The mother-and-daughter duo who missed Donald Trump’s rally on Jan. 6 because their bus driver got lost but who nonetheless “followed the crowd” into the capitol building that day have both pleaded guilty to a misdemeanor.
Carla Krzywicki, 20, and her mother Jean Lavin, 56, pleaded guilty Tuesday to a single count of parading, demonstrating, or picketing inside a capitol building. The misdemeanor charge carries a potential jail sentence of six months.
The pair also faced disorderly and disruptive conduct charges and a charge of entering and remaining in a restricted building. Those charges were tossed because of the plea.
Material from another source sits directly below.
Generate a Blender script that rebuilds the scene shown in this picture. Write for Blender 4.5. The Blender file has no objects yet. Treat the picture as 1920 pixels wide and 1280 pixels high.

On Jan. 6, Lavin and Krzywicki took a bus from Connecticut headed for Washington. Lavin told federal investigators that the bus driver got lost in New York City and didn’t get them to Washington until after Donald Trump’s speech on the Ellipse had concluded.
Lavin told prosecutors that at that point, she and her daughter “followed the crowd of people towards the capitol building.” The mob of Trump supporters, who were encouraged by Trump to march to the capitol and “fight like hell”, ultimately overran police and broke in to the capitol in an attempt to stop Congress from certifying the results of Joe Biden‘s win in the 2020 presidential election.
Lavin and Krzywicki got into the capitol from one of the building’s terraces, which they reached by climbing a bike rack that the mob had turned into a ladder. Police had originally been using the bike rack as a barricade against the protestors.
At the plea agreement hearing before Chief U.S. District Judge Beryl Howell on Tuesday, Lavin insisted that she and her daughter merely followed along with what others were doing.
“I went along with the crowd, yes, but I didn’t have the mob mentality that so many others did,” Lavin said. “We did enter, yes. We are guilty of entering and walking around but we didn’t participate in any pushing, shoving, [or] vandalizing.”
Lavin said of the bike rack-turned-ladder: “I just utilized it with many others.”
Lavin did acknowledge that she was part of the crowd that pushed through a line of police trying to block protesters from further entering the building but insisted that she was not violent.
Lavin also said that when she entered the building, it was not with the purpose of stopping Congress certifying the election results.
“Our purpose in traveling to Washington was to hear President Trump speak,” Lavin said. “We were dropped off after the speech had already ended and we went with the crowd.”
Photos and video show Lavin carrying a sign that said “Trump Won” on one side; the other side said as follows: “Don’t allow 7 states of cheaters to hijack our election!”
Howell, a Barack Obama appointee, asked Lavin what she meant to say with that sign.
“At the time it meant that I did not believe the election was being calculated correctly,” Lavin said.
“The purpose of carrying the sign was I didn’t know what else to do with it,” she later elaborated. “I was responsible for it. I didn’t want it used to harm anyone else . . . we went with the crowd. We didn’t have any other purpose. It wasn’t a premeditated thing that we did.”
Lavin’s lawyer, Charles Willson, said that he plans on addressing Lavin’s habit of making signs and bringing them to political rallies in a future sentencing memo.
Despite Lavin’s apparent intention not to stop Congress from doing its job, the certification was in fact stopped for several hours, as lawmakers either evacuated or sheltered in place as protestors roamed the Capitol building.
Krzywicki was not as insistent as her mother that they merely got swept up in the crowd, although she did minimize her own accountability when she had the opportunity.
When Howell asked whether Krzywicki climbed the sideways bike rack to reach the Capitol building, Krzywicki said: “We did not place it there, but we did climb it.”
Krzywicki also said that while she “did not personally” push past police officers at the Capitol, she was part of the crowd that did.
Howell also asked Krzywicki about a Facebook post.
“[T]his is history,” Krzywicki wrote. “[W]e come for the government officials that are ruining our country . . . change needs to happen.”
Howell asked Kryzwicki what she meant by the phrase “we come for the government officials that are ruining our country.”
“I meant by protesting,” Kryzwick said. “I did not mean violence or anything of that nature. It was a poor choice of words.”
“When you said ‘change needs to happen,’ what did you mean by that?” Howell asked.
“I meant violence in our country and ironically what happened that day,” Kryzwicki said.
Krzywicki said that she deleted the Facebook post in part because she was concerned about being identified and charged with criminal conduct.
Unlike her mother, Kryzwicki did admit that her purpose in entering the Capitol was to stop Congress from certifying the result of the 2020 presidential election.
Howell scheduled a sentencing hearing for April 22.